Everyone, in brief, wants to interpret life according to his own desires, or in terms of the particular system or religion to which he belongs. Now, if you wish to understand truth in its totality, you cannot come to it along any of these particular lines, because life is all inclusive; it lies beyond all philosophies, beyond the garland of words, beyond ugliness and beauty, beyond poverty and riches; and yet, because it is beyond these, it is in them all. 

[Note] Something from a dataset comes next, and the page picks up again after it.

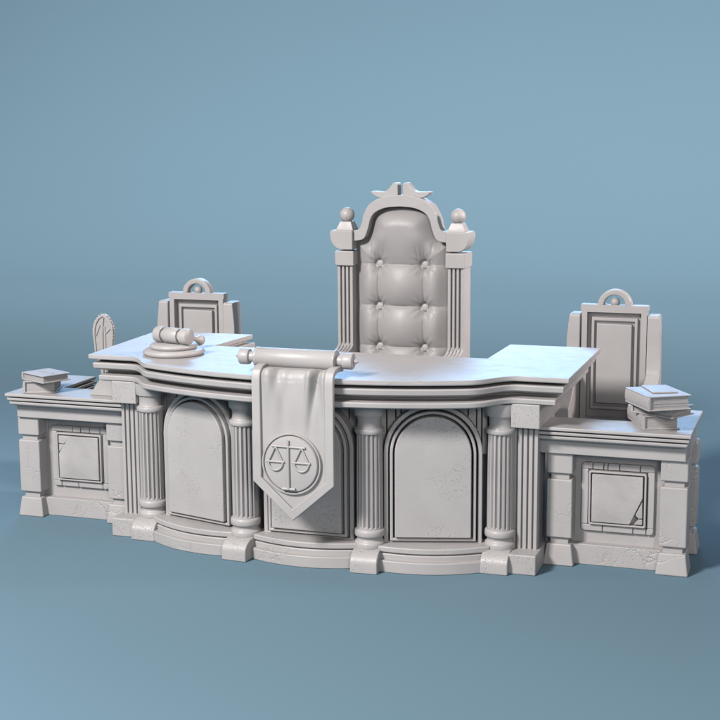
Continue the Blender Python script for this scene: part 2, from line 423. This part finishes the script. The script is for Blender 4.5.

So, if you would realise with serious intent, you must grasp at this fullness, this totality, and must free yourself from all the special fantasies of desire. Life, as an inner principle, is the completeness of thought and love; and the way to this completeness is from the personal to the impersonal. There must ever, therefore, be a conflict between emotion and mind until they become poised in self-existent happiness in the liberated life. All desires — whether

they be of the poet or the philosopher, or of the thoughtless seeker after pleasure — are, at bottom, the desire for this self-existent, enduring happiness.

That is what your own life — separate as it is, caught in reactions, urged about by fear — is really seeking. For life, this is its ultimate potentiality, which it is ever craving to bring into actualisation.